Swedish court to hear young people’s climate lawsuit against the state

Three hundred young people including activist Greta Thunberg will get to make their case after a Swedish court agreed to hear their lawsuit accusing the state of climate inaction.

Swedish court to hear young people's climate lawsuit against the state

The lawsuit, the first of its kind in the Scandinavian country, was originally filed in November 2022 by the organisation Aurora.

It argued the state “needs to do its fair share of the global work to limit global warming to 1.5 degrees Celsius compared to pre-industrial levels”.

In its lawsuit, the group demanded the state take action to limit climate-heating greenhouse gas emissions and examine just how far it could reduce them within the limits of what is “technically and economically feasible in Sweden”.

The Nacka district court said it had given the state three months to respond to the lawsuit and that, depending on the parties’ pleas and positions, the case could either be taken to trial or handled through written procedure.

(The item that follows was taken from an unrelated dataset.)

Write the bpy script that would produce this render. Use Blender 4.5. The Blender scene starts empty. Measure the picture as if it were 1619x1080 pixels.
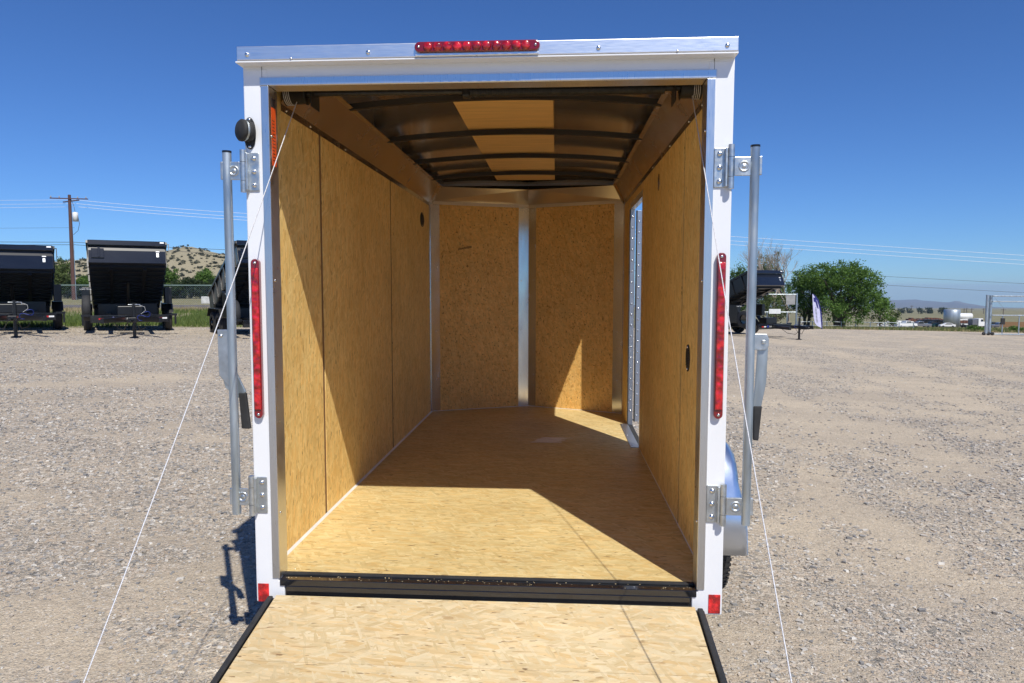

“At present, the district court cannot give a forecast as to when the case may be finalised or when it may be necessary to hold hearings in the case,” it said.

Climate activist Thunberg, who was one of the original signatories of the lawsuit, on Monday denounced an “unprecedented betrayal” from those in power after the United Nations’ climate panel warned the world was set to cross the key 1.5-degree global warming limit in about a decade.

She accuses them of living in “denial”.

In recent years, a growing number of organisations and citizens have turned to the courts to criticise what they say is government inaction on the climate.

In December 2019, the Dutch supreme court ordered the government to slash greenhouse gases by at least 25 percent by 2020, in a landmark case brought by an environmental group.

In a similar case in France, more than two million citizens took the French state to court for failing to act against climate change.